Coinbase (COIN) CEO Brian Armstrong says the industry can finally close the chapter of bad actors after the recent settlement between Binance and the U.S. Department of Justice.
“There certainly have been a few bad actors in crypto and I think we’ve had a moment recently with the enforcement action against Binance that’s allowing us to turn the page on that and close that chapter of crypto’s history,” Armstrong said in an interview with CNBC International Monday at the Global Investment Summit in London.
He also said that the criminal enforcement actions against Binance and the once-popular but now bankrupt crypto exchange FTX show that taking your business offshore doesn’t work. While Binance is a Hong Kong-based company, mostly focused on business in the Asia Pacific region, FTX was headquartered in the Bahamas.
“Sometimes it’s easy to get big fast by skirting the rules but you’ll always come crashing back down to reality,” he said, arguing that it’s time for U.S.-based companies that have complied with regulation from the beginning to grow.
Though different from Binance’s legal struggles in the U.S., Coinbase is still battling with U.S. regulators on allegations that the exchange operated an unregistered broker, exchange and clearing agency simultaneously.

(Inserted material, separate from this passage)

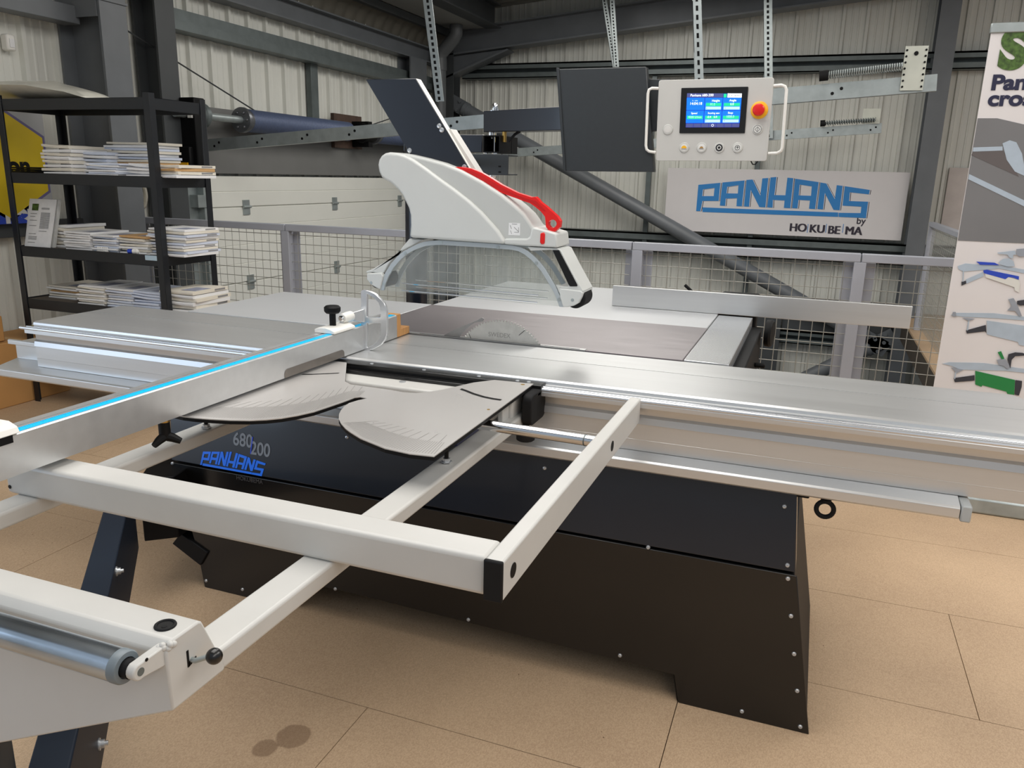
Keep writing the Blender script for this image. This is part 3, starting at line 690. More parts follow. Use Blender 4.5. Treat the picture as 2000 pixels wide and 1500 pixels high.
PM = [paper, paperb, paperc, paper]
proto = {}
def booklet(mt, kind):
    """one brochure, A4 size: spine edge rounded, free edges fanned, slightly bowed"""
    k = (mt.name, kind)
    if k not in proto:
        rg = random.Random(kind*7+3); mb = MB(); nx = 7; secs = []
        bow = (.0, .35, .7)[kind]
        for i in range(nx):
            u = i/(nx-1); x = -.105+.21*u; lift = bow*(1-u)**2
            th = 1-.25*(1-u)
            j = rg.uniform(-.002, .002)
            secs.append([V(x, -.148+j, lift), V(x, -.150+j, lift+.5*th), V(x, -.148+j, lift+th), V(x, .148+j, lift+th), V(x, .148+j, lift)])
        mb.loft(secs); o = mb.build('brochure', mt, smooth=0); me = o.data; bpy.data.objects.remove(o); proto[k] = me
    return proto[k]
def stack(px0, px1, ptop, shelf, y, n, label, group, mts=None, rot=0, depth=.29, tan=(), edge=False):
    z = SH[shelf]; a, b = at(px0, 400, 1, y), at(px1, 400, 1, y)
    x0, x1 = a.x, b.x
    pb = at((px0+px1)/2, ptop, 1, y); H = max(.02, pb.z-z)
    th = H/n; zc = z
    for i in range(n):
        mt = paperbr if i in tan else (mts or PM)[i % len(mts or PM)]
        kind = 0 if i == 0 else random.choice((0, 1, 1, 2)) if i > n*.5 else random.choice((0, 0, 1))
        o = bpy.data.objects.new('brochure', booklet(mt, kind)); COL.objects.link(o)
        w = (x1-x0)/.21
        t_ = th*random.uniform(.80, .95)
        o.scale = (w*random.uniform(.95, 1.02), depth/.296, t_)
        o.location = ((x0+x1)/2+random.uniform(-.009, .009), y+depth/2+random.uniform(-.008, .010), zc)
        o.rotation_euler = (0, 0, rot+random.uniform(-.05, .05))
        zc += th
        top = i == n-1
        tag(o, ('topmost brochure of the ' if top else 'brochure inside the ')+label, 'brochure', None if top else group)
        if edge and i % 2:
            c = bpy.data.objects.new('edge_print', spine_me); COL.objects.link(c); c.parent = o
        if top:
            c2 = bpy.data.objects.new('cover_print', cover_me); COL.objects.link(c2); c2.parent = o
mb = MB()
mb.box(.1048, .1053, .03, .12, .2, .8)
o = mb.build('edge_print', inkg, smooth=0); spine_me = o.data; bpy.data.objects.remove(o)
mb = MB(); mb.box(.0, .09, -.11, .02, 1.0, 1.03)
o = mb.build('cover_print', mat('faded_cover_print', (150, 154, 172), .5, 0, .3, 30), smooth=0); cover_me = o.data; bpy.data.objects.remove(o)
S1 = 'upper shelf'; S2 = 'middle shelf'; S3 = 'lower shelf'
stack(94, 150, 283, 1, 3.53, 8, 'tall stack at left of the upper shelf', 'tall stack at left of the upper shelf', [paper, paperc])
stack(152, 217, 296, 1, 3.62, 7, 'bluish stack second from left on the upper shelf', 'bluish stack on the upper shelf', [paperb, paper])
stack(180, 238, 318, 1, 3.515, 6, 'short front stack in the middle of the upper shelf', 'short front stack on the upper shelf', [paper, paperb])
stack(216, 306, 277, 1, 3.70, 12, 'big ragged stack at the back right of the upper shelf', 'big ragged stack on the upper shelf', [paperb, paper, paperc], tan=(4,), depth=.22)
stack(254, 300, 321, 1, 3.515, 4, 'low stack beside right front post of the upper shelf', 'low stack beside the right front post', [paper], depth=.17)
stack(312, 352, 321, 1, 3.56, 4, 'low stack with tan edges at right end of upper shelf', 'low stack at the right end of the upper shelf', [paper, paperc], tan=(2,), depth=.30, edge=True)
stack(97, 122, 438, 2, 3.60, 7, 'stack just behind the standing leaflet', 'stack behind the standing leaflet', [paper, paperc])
stack(118, 170, 452, 2, 3.53, 8, 'stack right of the standing leaflet on the middle shelf', 'stack right of the standing leaflet', [paper])
stack(173, 222, 458, 2, 3.53, 8, 'centre stack behind the white clip strip', 'stack at centre of the middle shelf', [paperb, paper])
stack(225, 280, 460, 2, 3.53, 7, 'stack with tan page right of centre on the middle shelf', 'stack right of centre on the middle shelf', [paper, paperc], tan=(6,))
stack(281, 356, 446, 2, 3.56, 10, 'tall printed stack at right end of the middle shelf', 'tall stack at right end of the middle shelf', [paper, paperb, paperc], depth=.27, edge=True)
stack(74, 132, 557, 3, 3.62, 6, 'tan-edged stack at the left of the lower shelf', 'tan-edged stack on the lower shelf', [paper, paperc], tan=(3,))
stack(132, 186, 556, 3, 3.53, 9, 'stack second from left on the lower shelf', 'stack second from left on the lower shelf', [paper, paperc])
stack(189, 240, 562, 3, 3.53, 8, 'stack in the middle of the lower shelf', 'stack in the middle of the lower shelf', [paperb, paper])
stack(242, 296, 568, 3, 3.53, 7, 'bluish stack right of the middle on the lower shelf', 'bluish stack on the lower shelf', [paperb])
stack(298, 366, 566, 3, 3.57, 6, 'wide stack at the right end of the lower shelf', 'wide stack at right end of the lower shelf', [paper, paperc], depth=.30, edge=True)
# dark folder, leaflet holder, small items
a, b = at(25, 335, 1, 3.62), at(93, 335, 1, 3.62)
for k in range(3):
    o = MB().box(a.x, b.x-.02*k, 3.60, 3.85, SH[1]+.004+k*.012, SH[1]+.014+k*.012).build('folder', blackm, org=(a.x, 3.6, SH[1]+k*.012), bevel=.002)
    tag(o, ('lowest', 'middle', 'topmost')[k]+' black folder of the low pile at left end of upper shelf', 'folder', 'black folders')
t = thing('display_leaflet', at(78, 480, 1, 3.53), 'printed white leaflet standing upright in an acrylic holder', 'leaflet')
a, b, c, d = [at(x_, y_, 1, d_) for x_, y_, d_ in ((58, 388, 3.61), (110, 390, 3.61), (97, 484, 3.53), (48, 481, 3.53))]
tilt = V(0, 0, 0)
m = MB(); m.prism([a+tilt, b+tilt, c, d], (0, .006, 0)); m.build('sheet', paper, t)
m = MB(); m.prism([a+tilt+V(.005, .012, 0), b+tilt+V(.012, .012, 0), c+V(.012, .02, 0), d+V(.01, .02, 0)], (0, .014, 0)); m.build('holder', wrapm, t)
def uv(u, v): return (a*(1-u)+b*u)*(1-v)+(d*(1-u)+c*u)*v+tilt*(1-v)+V(0, -.0015, 0)
m = MB()
for u0, u1, v0, v1 in ((.1, .35, .3, .32), (.1, .3, .36, .39), (.5, .8, .18, .22), (.5, .85, .28, .62), (.1, .38, .44, .47), (.1, .38, .55, .57), (.12, .4, .72, .74), (.12, .45, .78, .86), (.5, .8, .66, .68), (.12, .4, .9, .93)):
    n = max(1, int((v1-v0)/.02)); 
    for k in range(n):
        w = v0+(v1-v0)*k/n; m.add([uv(u0, w), uv(u1, w), uv(u1, w+.012), uv(u0, w+.012)], [(0, 1, 2, 3)])
m.build('print_line', inkg, t, smooth=0)
m = MB(); m.add([uv(.14, .1), uv(.38, .1), uv(.38, .24), uv(.14, .24)], [(0, 1, 2, 3)]); m.build('photo_print', greenp, t, smooth=0)
q = at(200, 486, 1, 3.525); m = MB(); m.box(q.x-.04, q.x+.04, 3.52, 3.535, SH[2], SH[2]+.010)
for i in range(6): m.cyl((q.x-.035+i*.014, 3.527, SH[2]+.01), (q.x-.035+i*.014, 3.527, SH[2]+.03), .005, 8)
tag(m.build('clip_strip', white, org=(q.x, 3.527, SH[2])), 'little white plastic clip strip on front edge of middle shelf', 'clip')
q = at(262, 485, 1, 3.525); t = thing('plastic_bottle', (q.x, 3.525, SH[2]), 'tiny white bottle with blue cap lying on the middle shelf', 'bottle')
MB().lathe((q.x-.02, 3.53, SH[2]+.017), (1, .2, 0), [(0, .008), (.006, .015), (.035, .016), (.045, .008)], 14).build('body', white, t)
MB().lathe((q.x-.045, 3.525, SH[2]+.016), (1, .2, 0), [(0, .012), (.024, .012)], 14).build('cap', pblue, t)
# wrapped bundle on top
m = MB(); secs = []
for i, (px, h, w) in enumerate(((-160, .05, .36), (0, .10, .40), (80, .115, .40), (120, .105, .38), (150, .075, .34), (180, .05, .30), (205, .012, .26))):
    q = at(px, 193, 1, 3.74); n = 12
    secs.append([V(q.x, 3.70+w/2*math.cos(2*PI*k/n), 1.828+h*(.5+.5*math.sin(2*PI*k/n))**.7*(1+random.uniform(-.06, .06))) for k in range(n)])
m.loft(secs); tag(m.build('wrapped_bundle', mat('cloudy_plastic_wrap', (214, 212, 200), .25, 0, .08, 12, bump=.5), org=(-4.3, 3.7, 1.82), smooth=70), 'long white bundle in plastic wrap lying on top of the rack', 'bundle')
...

Armstrong said he feels good about the case’s outcome and that it will help with regulatory clarity in the U.S.
The company remains focused on its commitment to its U.S. business despite its efforts to grow in other jurisdictions, including the U.K., which Armstrong said is Coinbase’s second biggest market. “We started the company in the U.S. and we’re committed to staying there and we’re going to grow there because it’s a big market.”
Armstrong also said the race to launch a spot-bitcoin ETF is “monumental” for the industry. “It’ll bring in new sources of capital into crypto that aren’t able to participate directly today and I think it’d be a legitimizing outcome for the industry,” he said.